## Task prompt
Write the records below out in full, character for character, with no pictures.

## Extracted records
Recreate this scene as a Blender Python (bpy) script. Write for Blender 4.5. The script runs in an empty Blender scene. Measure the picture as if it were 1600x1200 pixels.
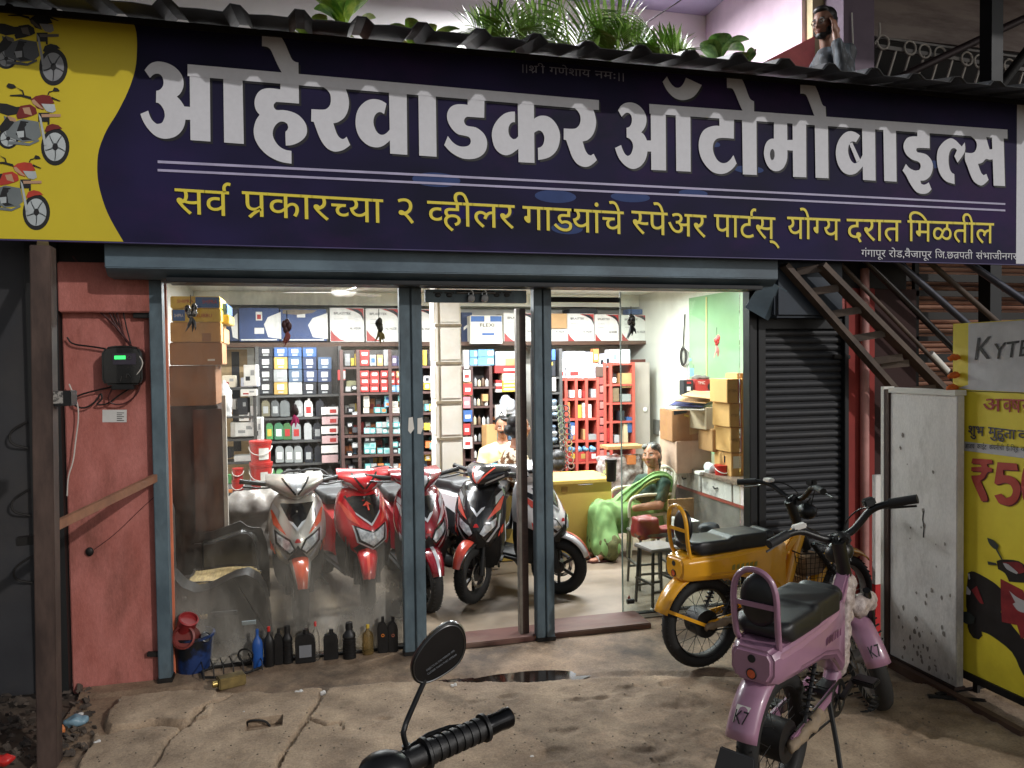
import bpy, bmesh, math, random
import numpy as np
from mathutils import Vector, Matrix, noise
R = math.radians
random.seed(7)
scene = bpy.context.scene
COL = scene.collection

# ---------------------------------------------------------------- camera, night sky, street light, exposure
YAW, PITCH, ROLL, CAMY, CAMZ, FPX = R(14.646), R(-1.662), R(-0.7202), -4.862, 1.85, 1200.0
fwd = Vector((math.sin(YAW)*math.cos(PITCH), math.cos(YAW)*math.cos(PITCH), math.sin(PITCH)))
rgt0 = Vector((math.cos(YAW), -math.sin(YAW), 0)); up0 = rgt0.cross(fwd)
rgt = math.cos(ROLL)*rgt0 + math.sin(ROLL)*up0
upv = -math.sin(ROLL)*rgt0 + math.cos(ROLL)*up0
cam_d = bpy.data.cameras.new('camera'); cam = bpy.data.objects.new('camera', cam_d); COL.objects.link(cam)
cam.matrix_world = Matrix(((rgt.x, upv.x, -fwd.x, 0), (rgt.y, upv.y, -fwd.y, CAMY), (rgt.z, upv.z, -fwd.z, CAMZ), (0, 0, 0, 1)))
cam_d.sensor_width = 36; cam_d.lens = 36*FPX/1600; cam_d.clip_start = .05; cam_d.clip_end = 500
scene.camera = cam

SUN_EL, SUN_AZ = R(27), R(35)          # street light: high, from the right of the shop front
sdir = Vector((math.sin(SUN_AZ)*math.cos(SUN_EL), -math.cos(SUN_AZ)*math.cos(SUN_EL), math.sin(SUN_EL)))
world = bpy.data.worlds.new('World'); scene.world = world; world.use_nodes = True
wn = world.node_tree.nodes; bg = wn['Background']
sky = wn.new('ShaderNodeTexSky'); sky.sky_type = 'NISHITA'; sky.sun_disc = False
sky.sun_elevation = SUN_EL; sky.sun_rotation = math.atan2(sdir.x, sdir.y)
hs = wn.new('ShaderNodeHueSaturation'); hs.inputs['Saturation'].default_value = .35; world.node_tree.links.new(sky.outputs[0], hs.inputs['Color']); world.node_tree.links.new(hs.outputs[0], bg.inputs[0]); bg.inputs[1].default_value = 0.075
sd = bpy.data.lights.new('street_light', 'SUN'); sd.energy = 1.4; sd.angle = R(1.2); sd.color = (1, .96, .92)
so = bpy.data.objects.new('street_light', sd); COL.objects.link(so)
so.rotation_euler = sdir.to_track_quat('Z', 'Y').to_euler(); so.location = (6, -9, 7)

scene.render.engine = 'CYCLES'
scene.view_settings.view_transform = 'Standard'; scene.view_settings.look = 'None'
scene.view_settings.exposure = 0; scene.view_settings.gamma = 1
cy = scene.cycles
cy.use_denoising = True; cy.max_bounces = 8; cy.diffuse_bounces = 4; cy.glossy_bounces = 4
cy.transmission_bounces = 6; cy.transparent_max_bounces = 12; cy.sample_clamp_indirect = 6
cy.caustics_reflective = False; cy.caustics_refractive = False

# ---------------------------------------------------------------- where a sight line meets a real plane of the place
CAMP = Vector((0, CAMY, CAMZ))
def sight(px, py): return fwd + (px-800)/FPX*rgt - (py-600)/FPX*upv
def onY(px, py, y): d = sight(px, py); return CAMP + d*((y-CAMY)/d.y)
def onZ(px, py, z=0.): d = sight(px, py); return CAMP + d*((z-CAMZ)/d.z)
def onX(px, py, x): d = sight(px, py); return CAMP + d*(x/d.x)
def onP(px, py, p, n): d = sight(px, py); return CAMP + d*((Vector(p)-CAMP).dot(n)/d.dot(n))

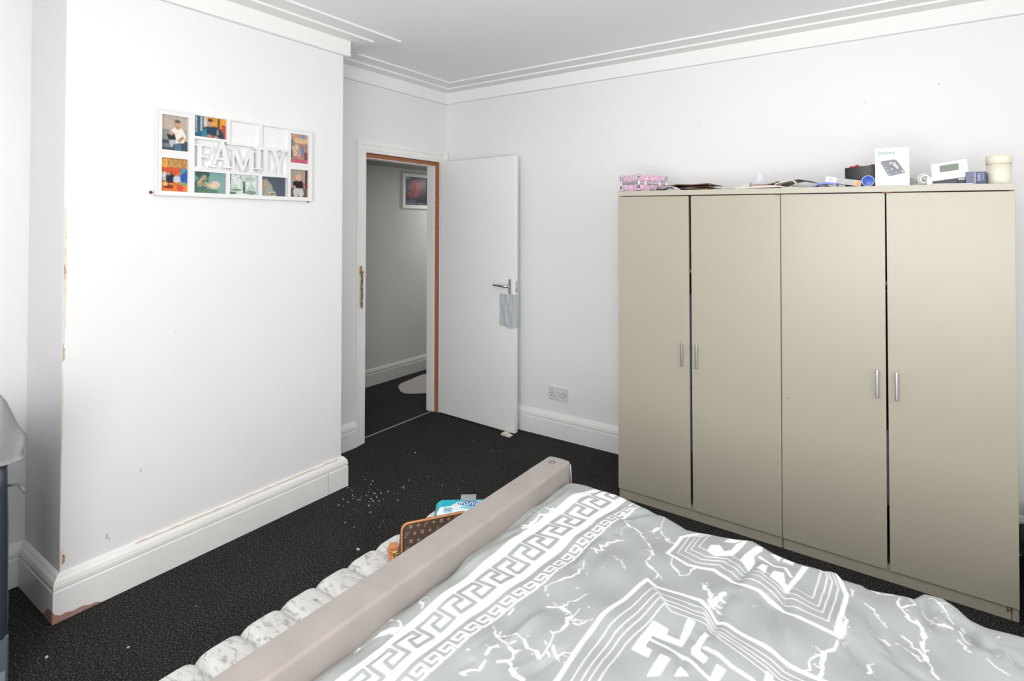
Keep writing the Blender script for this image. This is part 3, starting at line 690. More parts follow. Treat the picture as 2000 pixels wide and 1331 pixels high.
text_mb('QUALITY', .005, lambda a, b: W2(1.5475 + b, .0488, .047 - a)).build('lettering', mat('pale_blue_print', '#c4cfe8', .5), nv) if False else None
MB().box(1.5455, 1.5470, .0488, .0501, .018, .047, W2).build('white_line', mat('pale_blue_print', '#c4cfe8', .5), nv)
cn = thing('canister', W2(1.598, .1, 0), 'cream lidded canister at the right end of the wardrobe top', 'canister')
cpos = W2(1.598, .10, 0)
M_can = mat('cream_plastic', '#e6e0cd', .4, .4)
MB().lathe([(0, .0005), (.037, .0005), (.0385, .003), (.039, .083), (0, .083)], cpos, 40).build('jar', M_can, cn)
MB().lathe([(.0395, .082), (.0415, .083), (.0415, .110), (.039, .1145), (0, .115)], cpos, 40).build('lid', M_can, cn)

# ------------------------------------------------------------------ collage picture frame on the chimney breast
cf = thing('collage_frame', (CX, 1.493, 1.625), 'white collage photo frame with raised letters reading FAMILY', 'picture frame')
M_frame = mat('white_frame', (.83, .83, .83), .45, .4)
bars = [(1.107, 1.131, 1.625, 1.996), (1.241, 1.268, 1.625, 1.996), (1.739, 1.755, 1.625, 1.996), (1.862, 1.880, 1.625, 1.996)]
for a, b in ((1.131, 1.241), (1.755, 1.862)): bars += [(a, b, 1.974, 1.996), (a, b, 1.786, 1.821), (a, b, 1.625, 1.641)]
bars += [(1.268, 1.739, 1.991, 1.996), (1.268, 1.414, 1.884, 1.897), (1.414, 1.739, 1.876, 1.884), (1.268, 1.739, 1.737, 1.750), (1.268, 1.739, 1.625, 1.640)]
for y in (1.414, 1.578): bars += [(y, y + .017, 1.884, 1.991), (y, y + .017, 1.640, 1.737)]
fm = MB()
for y0, y1, z0, z1 in bars: fm.box(CX + .0005, CX + .019, y0, y1, z0, z1)
fm.build('frame', M_frame, cf)
eb = MB()
for y0, y1, z0, z1 in ((1.1135, 1.262, 1.9905, 1.9985), (1.1055, 1.1134, 1.6215, 1.9985), (1.1135, 1.8739, 1.6215, 1.6295), (1.874, 1.883, 1.6215, 1.9975), (1.745, 1.8739, 1.9905, 1.9975)): eb.box(CX + .001, CX + .022, y0, y1, z0, z1)
eb.build('raised_rim', M_frame, cf)
def photo(y0, y1, z0, z1, shapes, bg, noise, seed, nm='photo', label=None):
    nx, ny = int((y1 - y0) / .0017), int((z1 - z0) / .0017)
    o = print_panel(nm, lambda u, v: (CX + .008, y0 + u * (y1 - y0), z1 - v * (z1 - z0)), nx, ny, paint(nx, ny, shapes, bg, noise * 1.1, seed, blur=2), M_print, cf)
    if label: o['label'] = label
SK = '#c9977f'; SK2 = '#b9836c'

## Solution
Recreate this scene as a Blender Python (bpy) script. Write for Blender 4.5. The script runs in an empty Blender scene. Measure the picture as if it were 1600x1200 pixels.
import bpy, bmesh, math, random
import numpy as np
from mathutils import Vector, Matrix, noise
R = math.radians
random.seed(7)
scene = bpy.context.scene
COL = scene.collection

# ---------------------------------------------------------------- camera, night sky, street light, exposure
YAW, PITCH, ROLL, CAMY, CAMZ, FPX = R(14.646), R(-1.662), R(-0.7202), -4.862, 1.85, 1200.0
fwd = Vector((math.sin(YAW)*math.cos(PITCH), math.cos(YAW)*math.cos(PITCH), math.sin(PITCH)))
rgt0 = Vector((math.cos(YAW), -math.sin(YAW), 0)); up0 = rgt0.cross(fwd)
rgt = math.cos(ROLL)*rgt0 + math.sin(ROLL)*up0
upv = -math.sin(ROLL)*rgt0 + math.cos(ROLL)*up0
cam_d = bpy.data.cameras.new('camera'); cam = bpy.data.objects.new('camera', cam_d); COL.objects.link(cam)
cam.matrix_world = Matrix(((rgt.x, upv.x, -fwd.x, 0), (rgt.y, upv.y, -fwd.y, CAMY), (rgt.z, upv.z, -fwd.z, CAMZ), (0, 0, 0, 1)))
cam_d.sensor_width = 36; cam_d.lens = 36*FPX/1600; cam_d.clip_start = .05; cam_d.clip_end = 500
scene.camera = cam

SUN_EL, SUN_AZ = R(27), R(35)          # street light: high, from the right of the shop front
sdir = Vector((math.sin(SUN_AZ)*math.cos(SUN_EL), -math.cos(SUN_AZ)*math.cos(SUN_EL), math.sin(SUN_EL)))
world = bpy.data.worlds.new('World'); scene.world = world; world.use_nodes = True
wn = world.node_tree.nodes; bg = wn['Background']
sky = wn.new('ShaderNodeTexSky'); sky.sky_type = 'NISHITA'; sky.sun_disc = False
sky.sun_elevation = SUN_EL; sky.sun_rotation = math.atan2(sdir.x, sdir.y)
hs = wn.new('ShaderNodeHueSaturation'); hs.inputs['Saturation'].default_value = .35; world.node_tree.links.new(sky.outputs[0], hs.inputs['Color']); world.node_tree.links.new(hs.outputs[0], bg.inputs[0]); bg.inputs[1].default_value = 0.075
sd = bpy.data.lights.new('street_light', 'SUN'); sd.energy = 1.4; sd.angle = R(1.2); sd.color = (1, .96, .92)
so = bpy.data.objects.new('street_light', sd); COL.objects.link(so)
so.rotation_euler = sdir.to_track_quat('Z', 'Y').to_euler(); so.location = (6, -9, 7)

scene.render.engine = 'CYCLES'
scene.view_settings.view_transform = 'Standard'; scene.view_settings.look = 'None'
scene.view_settings.exposure = 0; scene.view_settings.gamma = 1
cy = scene.cycles
cy.use_denoising = True; cy.max_bounces = 8; cy.diffuse_bounces = 4; cy.glossy_bounces = 4
cy.transmission_bounces = 6; cy.transparent_max_bounces = 12; cy.sample_clamp_indirect = 6
cy.caustics_reflective = False; cy.caustics_refractive = False

# ---------------------------------------------------------------- where a sight line meets a real plane of the place
CAMP = Vector((0, CAMY, CAMZ))
def sight(px, py): return fwd + (px-800)/FPX*rgt - (py-600)/FPX*upv
def onY(px, py, y): d = sight(px, py); return CAMP + d*((y-CAMY)/d.y)
def onZ(px, py, z=0.): d = sight(px, py); return CAMP + d*((z-CAMZ)/d.z)
def onX(px, py, x): d = sight(px, py); return CAMP + d*(x/d.x)
def onP(px, py, p, n): d = sight(px, py); return CAMP + d*((Vector(p)-CAMP).dot(n)/d.dot(n))

Keep writing the Blender script for this image. This is part 3, starting at line 690. More parts follow. Treat the picture as 2000 pixels wide and 1331 pixels high.
text_mb('QUALITY', .005, lambda a, b: W2(1.5475 + b, .0488, .047 - a)).build('lettering', mat('pale_blue_print', '#c4cfe8', .5), nv) if False else None
MB().box(1.5455, 1.5470, .0488, .0501, .018, .047, W2).build('white_line', mat('pale_blue_print', '#c4cfe8', .5), nv)
cn = thing('canister', W2(1.598, .1, 0), 'cream lidded canister at the right end of the wardrobe top', 'canister')
cpos = W2(1.598, .10, 0)
M_can = mat('cream_plastic', '#e6e0cd', .4, .4)
MB().lathe([(0, .0005), (.037, .0005), (.0385, .003), (.039, .083), (0, .083)], cpos, 40).build('jar', M_can, cn)
MB().lathe([(.0395, .082), (.0415, .083), (.0415, .110), (.039, .1145), (0, .115)], cpos, 40).build('lid', M_can, cn)

# ------------------------------------------------------------------ collage picture frame on the chimney breast
cf = thing('collage_frame', (CX, 1.493, 1.625), 'white collage photo frame with raised letters reading FAMILY', 'picture frame')
M_frame = mat('white_frame', (.83, .83, .83), .45, .4)
bars = [(1.107, 1.131, 1.625, 1.996), (1.241, 1.268, 1.625, 1.996), (1.739, 1.755, 1.625, 1.996), (1.862, 1.880, 1.625, 1.996)]
for a, b in ((1.131, 1.241), (1.755, 1.862)): bars += [(a, b, 1.974, 1.996), (a, b, 1.786, 1.821), (a, b, 1.625, 1.641)]
bars += [(1.268, 1.739, 1.991, 1.996), (1.268, 1.414, 1.884, 1.897), (1.414, 1.739, 1.876, 1.884), (1.268, 1.739, 1.737, 1.750), (1.268, 1.739, 1.625, 1.640)]
for y in (1.414, 1.578): bars += [(y, y + .017, 1.884, 1.991), (y, y + .017, 1.640, 1.737)]
fm = MB()
for y0, y1, z0, z1 in bars: fm.box(CX + .0005, CX + .019, y0, y1, z0, z1)
fm.build('frame', M_frame, cf)
eb = MB()
for y0, y1, z0, z1 in ((1.1135, 1.262, 1.9905, 1.9985), (1.1055, 1.1134, 1.6215, 1.9985), (1.1135, 1.8739, 1.6215, 1.6295), (1.874, 1.883, 1.6215, 1.9975), (1.745, 1.8739, 1.9905, 1.9975)): eb.box(CX + .001, CX + .022, y0, y1, z0, z1)
eb.build('raised_rim', M_frame, cf)
def photo(y0, y1, z0, z1, shapes, bg, noise, seed, nm='photo', label=None):
    nx, ny = int((y1 - y0) / .0017), int((z1 - z0) / .0017)
    o = print_panel(nm, lambda u, v: (CX + .008, y0 + u * (y1 - y0), z1 - v * (z1 - z0)), nx, ny, paint(nx, ny, shapes, bg, noise * 1.1, seed, blur=2), M_print, cf)
    if label: o['label'] = label
SK = '#c9977f'; SK2 = '#b9836c'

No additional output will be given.